## BEGIN DATASET ROWS

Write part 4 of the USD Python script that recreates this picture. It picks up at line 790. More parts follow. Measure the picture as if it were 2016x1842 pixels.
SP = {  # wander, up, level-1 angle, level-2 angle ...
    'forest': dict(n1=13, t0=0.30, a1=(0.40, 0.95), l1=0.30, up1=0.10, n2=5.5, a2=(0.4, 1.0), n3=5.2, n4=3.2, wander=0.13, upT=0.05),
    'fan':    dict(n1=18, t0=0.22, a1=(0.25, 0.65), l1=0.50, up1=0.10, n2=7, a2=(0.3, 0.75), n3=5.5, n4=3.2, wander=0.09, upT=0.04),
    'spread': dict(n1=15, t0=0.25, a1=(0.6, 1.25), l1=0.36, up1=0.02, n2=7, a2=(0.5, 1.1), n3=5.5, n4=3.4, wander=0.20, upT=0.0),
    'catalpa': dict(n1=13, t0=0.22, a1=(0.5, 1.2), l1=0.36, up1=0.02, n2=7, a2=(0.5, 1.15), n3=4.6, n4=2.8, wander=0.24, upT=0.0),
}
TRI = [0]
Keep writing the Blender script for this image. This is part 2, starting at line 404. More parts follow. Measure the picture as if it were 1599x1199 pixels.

## END DATASET ROWS

## WHAT YOU SHOULD DO
Each record above should be restated word for word.

## SOLUTION TO THE PROBLEM
Write part 4 of the USD Python script that recreates this picture. It picks up at line 790. More parts follow. Measure the picture as if it were 2016x1842 pixels.
SP = {  # wander, up, level-1 angle, level-2 angle ...
    'forest': dict(n1=13, t0=0.30, a1=(0.40, 0.95), l1=0.30, up1=0.10, n2=5.5, a2=(0.4, 1.0), n3=5.2, n4=3.2, wander=0.13, upT=0.05),
    'fan':    dict(n1=18, t0=0.22, a1=(0.25, 0.65), l1=0.50, up1=0.10, n2=7, a2=(0.3, 0.75), n3=5.5, n4=3.2, wander=0.09, upT=0.04),
    'spread': dict(n1=15, t0=0.25, a1=(0.6, 1.25), l1=0.36, up1=0.02, n2=7, a2=(0.5, 1.1), n3=5.5, n4=3.4, wander=0.20, upT=0.0),
    'catalpa': dict(n1=13, t0=0.22, a1=(0.5, 1.2), l1=0.36, up1=0.02, n2=7, a2=(0.5, 1.15), n3=4.6, n4=2.8, wander=0.24, upT=0.0),
}
TRI = [0]
Keep writing the Blender script for this image. This is part 2, starting at line 404. More parts follow. Measure the picture as if it were 1599x1199 pixels.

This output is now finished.